Another AD Block resident proposes the stretch be called Bhaba Sarani since the Variable Energy Cyclotronic Centre under Homi Bhabha National Institute, is located here. “Besides, I doubt the chief minister will allow such a move. Some years ago water tanks of the township were named but each of them was, not one. They should do the same with roads — all or none,” he says. “In any case, the major roads of the township are under the CMDA. It is they who can rename the roads and not the corporation.”

Others could not care less. “A road by any other name would be just as bad,” AD Block’s Swapan Kumar Brahma shakes his head. “They dig it up to lay cables and move on without covering the ditch. The footpaths have paver blocks but they are so slippery after the rains that no one dares walk on them. Amphan debris are still lying about, residents dump their trash, the statues are cleaned only on the eve of occasions…Will a name change all that?” he wonders.

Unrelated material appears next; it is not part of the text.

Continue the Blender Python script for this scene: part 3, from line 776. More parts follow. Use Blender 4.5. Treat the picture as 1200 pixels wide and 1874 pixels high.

Roy mentions how the new Bailey bridge of AE Block now brings in added traffic to the canal side road. "The road is getting congested and needs better traffic management," he says.

Brahma wonders if the christening would have any functional use. Our Islands have statues of personalities now but we continue to call them by their older established names like Island no 3 and 4.

Anita Banerjee, also of AD Block, says she doesn't mind a name as long as the street is maintained. "It would be nice to see the jungle outside cleared even if the pujas aren't around the corner. The footpath on the canal side of the street aren't cleaned either," she says.

Her fear however is different. As it is we are driven up the wall submitting our KYCs and linking our Adhar cards with various accounts. I don't have the energy now to change my address to Barnaparichay Road on all my documents," says Banerjee.